Human beings are loathe to give up an idea that they swallowed years before. Separation and divorce are painful events because no one wants to admit failure, but they are society’s way of protecting the vulnerable, the men and women and children who face deceit or violence at home.

Bankruptcy is equally devastating, but it too is society’s method for handling a financial quandary.

Divorce, bankruptcy, or the loss of an empire, a government, a ballgame, an election or a job are numbing and devastating experiences, and people will fight to the bitter end in order to avoid that feeling.
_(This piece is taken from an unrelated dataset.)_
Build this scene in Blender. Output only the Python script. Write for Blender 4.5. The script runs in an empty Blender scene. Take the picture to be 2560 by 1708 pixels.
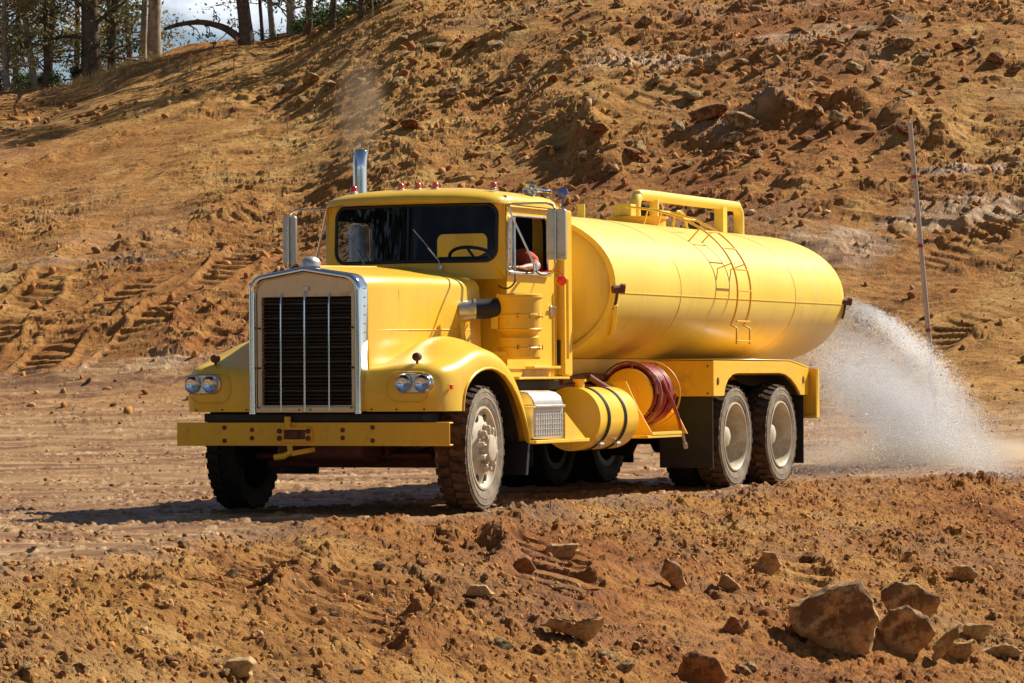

They are the people who say, “I will never give up!”

But what happens if someone surrenders his or her idea? The answer is, “Life goes on.” A loss is never final nor permanent. Because the universe is constantly expanding, according to Stephen Hawking, galaxies are moving away from each other, time and space march on, and so chances are excellent that other opportunities will appear. So why grip so tight to an idea that may have looked appropriate at the time when first encountered, but is no longer?

Detroit declared bankruptcy on July 18, 2013, swamped by a debt of $18.5 billion, but today Motown is healing. Investors are buying buildings and homes, demolition crews and the wrecking ball are knocking down the 78,000 abandoned properties, small businesses are emerging, and in the parks and open areas, farmers are swathing hay and selling vegetables at a farmers’ market. Life goes on.

This month, the Israeli army invaded Gaza again, this time to destroy the tunnel network that Hamas has dug into Israel. Lt. Colonel Peter Lerner of Israel’s army charged Hamas, “They shifted all of their assets, all of their infrastructure, all of their defensive capabilities, into these offensive capabilities in order to have some element of surprise.” And Hamas turned Gaza into a rocket factory.

Israel and Hamas at war again. Nicholas Kristof wrote in the New York Times last week, “This is a war in which both peoples have a considerable amount of right on their sides. Both sides have good people who want the best for their children, and also plenty of myopic zealots who preach hatred.”

Kristoff suggests instead a cooperative game. “That’s why we need to de-escalate, starting with a cease-fire that includes an end to Hamas rocket attacks and a withdrawal from Gaza by Israel.” Hamas though appears determined to drive the Israelis out of Palestine, and Israel seems equally determined to never surrender its dream of a homeland for the Jewish people. “This is,” wrote Kristoff, “the aching story of two peoples—each with legitimate grievances—colliding with each other.”

If peace will ever find a home in Palestine, it will happen when one side or the other will surrender its current dream and substitute another in its place. Andy suggested a solution, Bob agreed, and so too perhaps someone in Gaza or Israel can think of a cooperative, rather than a competitive, game.